In the Art of Manliness blog, an interesting article series gives a good description of Honour, its function and in part 2, its decline. Of particular interest is the traditional immediate response to injuries to one's honour. While my first thoughts on honour practices is that this may increase stress, my latest studies of stress makes me now think otherwise.

Maintaining a strategy of immediate response allows the body to complete the full adrenalin-fight-rest-cycle. When the response is completed, the entire thing is over. This, however, is difficult to achieve in an honourless society. It is particularly difficult in situations where you have to battle a boss, who launches the insult friday night, and you can not respond until monday morning. Further, when you do make a response, it is not necessarily the end of the story, because it now has to go through lengths of red tape. The entire thing may last for months before it is resolved, which means that you're likely to generate adrenalin in your body continually for the entire period, wrecking your health.

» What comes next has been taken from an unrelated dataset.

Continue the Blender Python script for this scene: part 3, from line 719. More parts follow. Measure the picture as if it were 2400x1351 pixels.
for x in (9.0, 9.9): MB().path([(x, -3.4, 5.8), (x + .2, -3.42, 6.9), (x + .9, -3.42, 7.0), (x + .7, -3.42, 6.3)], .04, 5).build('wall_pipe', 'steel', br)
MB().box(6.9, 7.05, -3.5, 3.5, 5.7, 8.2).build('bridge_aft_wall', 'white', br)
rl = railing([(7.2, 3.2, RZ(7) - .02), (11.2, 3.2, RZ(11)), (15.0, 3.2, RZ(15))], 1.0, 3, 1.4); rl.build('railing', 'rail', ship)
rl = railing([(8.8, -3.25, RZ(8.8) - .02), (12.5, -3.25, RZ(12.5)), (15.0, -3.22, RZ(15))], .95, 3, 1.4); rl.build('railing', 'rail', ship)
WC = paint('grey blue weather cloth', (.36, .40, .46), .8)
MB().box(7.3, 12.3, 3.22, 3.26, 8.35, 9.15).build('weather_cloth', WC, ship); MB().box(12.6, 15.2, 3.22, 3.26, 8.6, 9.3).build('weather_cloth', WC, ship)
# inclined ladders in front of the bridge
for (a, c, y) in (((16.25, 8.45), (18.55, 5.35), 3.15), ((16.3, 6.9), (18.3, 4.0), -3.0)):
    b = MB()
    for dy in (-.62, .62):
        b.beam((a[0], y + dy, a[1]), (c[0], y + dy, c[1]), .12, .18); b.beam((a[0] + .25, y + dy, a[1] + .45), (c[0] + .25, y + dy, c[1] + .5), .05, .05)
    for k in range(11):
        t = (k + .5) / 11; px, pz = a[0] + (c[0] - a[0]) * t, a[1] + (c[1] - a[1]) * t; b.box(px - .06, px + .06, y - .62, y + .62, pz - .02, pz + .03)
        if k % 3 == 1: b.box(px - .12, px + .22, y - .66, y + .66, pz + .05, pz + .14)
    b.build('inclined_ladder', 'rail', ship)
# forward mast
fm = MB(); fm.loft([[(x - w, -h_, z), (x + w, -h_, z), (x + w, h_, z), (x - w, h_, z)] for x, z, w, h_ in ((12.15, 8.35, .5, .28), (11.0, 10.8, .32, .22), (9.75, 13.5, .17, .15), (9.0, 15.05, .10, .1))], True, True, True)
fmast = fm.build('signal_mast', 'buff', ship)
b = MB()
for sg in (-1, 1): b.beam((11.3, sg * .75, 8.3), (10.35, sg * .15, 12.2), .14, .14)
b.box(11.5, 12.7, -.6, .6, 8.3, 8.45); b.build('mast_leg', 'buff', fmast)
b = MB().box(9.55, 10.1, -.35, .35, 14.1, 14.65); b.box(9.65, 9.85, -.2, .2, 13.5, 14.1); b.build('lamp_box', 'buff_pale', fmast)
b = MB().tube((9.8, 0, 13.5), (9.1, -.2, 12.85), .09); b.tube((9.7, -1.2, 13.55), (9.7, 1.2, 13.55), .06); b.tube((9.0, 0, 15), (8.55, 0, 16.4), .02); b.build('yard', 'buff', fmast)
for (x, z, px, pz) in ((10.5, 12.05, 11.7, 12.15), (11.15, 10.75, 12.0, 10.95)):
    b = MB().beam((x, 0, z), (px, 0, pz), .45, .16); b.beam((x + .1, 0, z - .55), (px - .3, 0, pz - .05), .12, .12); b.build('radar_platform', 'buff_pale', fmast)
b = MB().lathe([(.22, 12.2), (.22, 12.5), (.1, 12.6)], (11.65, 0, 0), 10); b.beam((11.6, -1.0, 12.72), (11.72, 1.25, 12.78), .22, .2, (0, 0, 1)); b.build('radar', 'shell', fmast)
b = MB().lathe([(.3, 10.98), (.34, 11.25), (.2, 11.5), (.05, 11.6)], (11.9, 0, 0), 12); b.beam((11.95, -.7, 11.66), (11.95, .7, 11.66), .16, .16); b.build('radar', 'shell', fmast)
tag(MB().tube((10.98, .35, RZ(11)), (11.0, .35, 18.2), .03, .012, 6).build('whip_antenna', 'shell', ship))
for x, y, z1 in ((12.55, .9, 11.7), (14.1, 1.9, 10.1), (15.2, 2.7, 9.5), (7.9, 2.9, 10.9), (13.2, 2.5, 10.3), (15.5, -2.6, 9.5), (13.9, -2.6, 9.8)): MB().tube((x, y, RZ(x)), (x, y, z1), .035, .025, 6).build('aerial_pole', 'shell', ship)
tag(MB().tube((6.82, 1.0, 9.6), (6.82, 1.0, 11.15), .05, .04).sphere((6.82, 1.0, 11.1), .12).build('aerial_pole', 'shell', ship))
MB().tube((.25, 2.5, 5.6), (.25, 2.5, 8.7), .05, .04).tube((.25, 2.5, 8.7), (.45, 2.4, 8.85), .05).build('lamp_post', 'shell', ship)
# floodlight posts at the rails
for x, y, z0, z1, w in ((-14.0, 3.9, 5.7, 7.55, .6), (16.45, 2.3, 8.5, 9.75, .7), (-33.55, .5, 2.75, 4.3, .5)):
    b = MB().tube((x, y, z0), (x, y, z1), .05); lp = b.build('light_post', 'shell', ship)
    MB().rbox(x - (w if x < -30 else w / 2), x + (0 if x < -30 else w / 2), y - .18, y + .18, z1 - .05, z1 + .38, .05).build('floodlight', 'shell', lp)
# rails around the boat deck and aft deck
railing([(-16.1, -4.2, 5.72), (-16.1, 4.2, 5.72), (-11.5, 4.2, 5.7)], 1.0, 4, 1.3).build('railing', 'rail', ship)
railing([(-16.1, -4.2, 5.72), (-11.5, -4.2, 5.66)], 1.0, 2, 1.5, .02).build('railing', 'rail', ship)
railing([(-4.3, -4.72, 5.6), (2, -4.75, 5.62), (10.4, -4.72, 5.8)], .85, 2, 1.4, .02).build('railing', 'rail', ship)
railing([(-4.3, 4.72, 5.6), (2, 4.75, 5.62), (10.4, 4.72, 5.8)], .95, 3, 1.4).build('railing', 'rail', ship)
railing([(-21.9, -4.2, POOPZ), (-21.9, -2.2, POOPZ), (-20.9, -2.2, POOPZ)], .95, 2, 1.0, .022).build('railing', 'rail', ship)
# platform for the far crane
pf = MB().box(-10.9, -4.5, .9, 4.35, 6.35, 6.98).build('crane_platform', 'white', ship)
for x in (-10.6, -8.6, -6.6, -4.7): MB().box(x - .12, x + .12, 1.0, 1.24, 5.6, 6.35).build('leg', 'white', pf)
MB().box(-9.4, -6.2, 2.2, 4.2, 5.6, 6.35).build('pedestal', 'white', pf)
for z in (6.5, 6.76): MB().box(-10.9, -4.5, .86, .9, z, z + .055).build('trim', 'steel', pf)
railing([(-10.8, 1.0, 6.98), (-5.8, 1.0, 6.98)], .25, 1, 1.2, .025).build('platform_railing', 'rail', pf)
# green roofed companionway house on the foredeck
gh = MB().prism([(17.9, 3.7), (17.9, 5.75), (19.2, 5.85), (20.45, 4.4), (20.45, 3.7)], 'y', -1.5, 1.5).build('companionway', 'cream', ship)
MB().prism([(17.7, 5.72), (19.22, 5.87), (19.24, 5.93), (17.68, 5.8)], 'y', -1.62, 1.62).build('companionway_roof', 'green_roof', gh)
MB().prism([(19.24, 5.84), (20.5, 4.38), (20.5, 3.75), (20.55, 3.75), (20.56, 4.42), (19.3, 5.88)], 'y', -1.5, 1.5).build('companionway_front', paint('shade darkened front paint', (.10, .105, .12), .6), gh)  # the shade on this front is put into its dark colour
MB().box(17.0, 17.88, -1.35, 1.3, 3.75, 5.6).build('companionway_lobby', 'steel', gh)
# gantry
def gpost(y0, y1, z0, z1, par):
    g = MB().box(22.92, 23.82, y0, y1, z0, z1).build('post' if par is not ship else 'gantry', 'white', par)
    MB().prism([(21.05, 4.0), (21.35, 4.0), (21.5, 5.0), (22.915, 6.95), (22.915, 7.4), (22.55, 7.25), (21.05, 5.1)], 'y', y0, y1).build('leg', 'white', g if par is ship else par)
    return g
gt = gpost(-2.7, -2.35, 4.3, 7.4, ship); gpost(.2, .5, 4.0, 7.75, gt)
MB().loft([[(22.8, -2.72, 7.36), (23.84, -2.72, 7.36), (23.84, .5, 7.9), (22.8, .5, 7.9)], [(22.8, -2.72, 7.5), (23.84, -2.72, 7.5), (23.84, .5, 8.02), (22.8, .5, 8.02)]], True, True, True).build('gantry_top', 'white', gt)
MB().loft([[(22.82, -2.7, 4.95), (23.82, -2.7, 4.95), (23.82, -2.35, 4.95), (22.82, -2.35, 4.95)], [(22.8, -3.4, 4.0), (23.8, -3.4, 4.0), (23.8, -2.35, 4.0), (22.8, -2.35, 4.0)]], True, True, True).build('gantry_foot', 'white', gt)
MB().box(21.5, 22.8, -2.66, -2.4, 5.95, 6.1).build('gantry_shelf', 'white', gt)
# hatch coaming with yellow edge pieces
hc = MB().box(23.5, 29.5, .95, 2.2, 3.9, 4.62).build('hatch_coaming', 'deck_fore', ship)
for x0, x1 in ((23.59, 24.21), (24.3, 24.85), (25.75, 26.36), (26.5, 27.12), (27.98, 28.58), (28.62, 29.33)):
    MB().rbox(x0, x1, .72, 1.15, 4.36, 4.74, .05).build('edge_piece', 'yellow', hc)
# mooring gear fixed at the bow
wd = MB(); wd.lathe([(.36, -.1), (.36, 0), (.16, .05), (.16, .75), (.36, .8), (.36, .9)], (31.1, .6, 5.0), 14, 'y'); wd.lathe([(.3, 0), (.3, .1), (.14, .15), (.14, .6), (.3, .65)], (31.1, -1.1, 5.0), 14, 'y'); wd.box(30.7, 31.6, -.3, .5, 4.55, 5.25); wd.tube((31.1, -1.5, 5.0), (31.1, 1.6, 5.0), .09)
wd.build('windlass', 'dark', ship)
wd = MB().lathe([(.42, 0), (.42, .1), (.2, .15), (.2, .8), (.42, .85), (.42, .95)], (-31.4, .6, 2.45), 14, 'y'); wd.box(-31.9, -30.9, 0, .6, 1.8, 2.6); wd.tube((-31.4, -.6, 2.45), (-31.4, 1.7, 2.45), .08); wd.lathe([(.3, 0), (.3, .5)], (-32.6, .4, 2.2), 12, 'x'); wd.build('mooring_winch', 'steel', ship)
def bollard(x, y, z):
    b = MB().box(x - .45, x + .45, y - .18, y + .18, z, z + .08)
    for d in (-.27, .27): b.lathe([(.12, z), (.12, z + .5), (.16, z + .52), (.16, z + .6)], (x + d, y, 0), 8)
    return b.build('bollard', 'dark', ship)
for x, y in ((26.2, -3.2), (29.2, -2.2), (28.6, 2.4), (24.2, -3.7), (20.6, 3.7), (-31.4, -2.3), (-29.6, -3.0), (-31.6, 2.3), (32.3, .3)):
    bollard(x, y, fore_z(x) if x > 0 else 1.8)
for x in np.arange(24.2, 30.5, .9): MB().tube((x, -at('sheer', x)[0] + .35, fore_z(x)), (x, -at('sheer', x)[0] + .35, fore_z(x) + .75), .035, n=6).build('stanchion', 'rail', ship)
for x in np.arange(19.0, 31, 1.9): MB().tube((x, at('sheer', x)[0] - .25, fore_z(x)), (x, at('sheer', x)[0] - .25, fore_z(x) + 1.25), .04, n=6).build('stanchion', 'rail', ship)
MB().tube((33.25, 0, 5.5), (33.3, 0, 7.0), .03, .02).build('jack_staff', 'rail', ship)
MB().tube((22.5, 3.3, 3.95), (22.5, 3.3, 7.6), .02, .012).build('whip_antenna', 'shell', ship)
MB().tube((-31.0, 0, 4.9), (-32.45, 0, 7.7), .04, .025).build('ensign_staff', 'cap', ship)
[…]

Further, groups of people with horizontal honour increases social skills, which in turn also reduces stress and increases your support network. Honour is a guideline for personal integrity, which means you have to look inward to strengthen your inner core. It is this perspective that seems to be missing today. As I pointed out in an earlier article, looking outwards to support a fragile inner core is exactly what generates bullies and bully victims.

Which means that honour is another piece of the puzzle.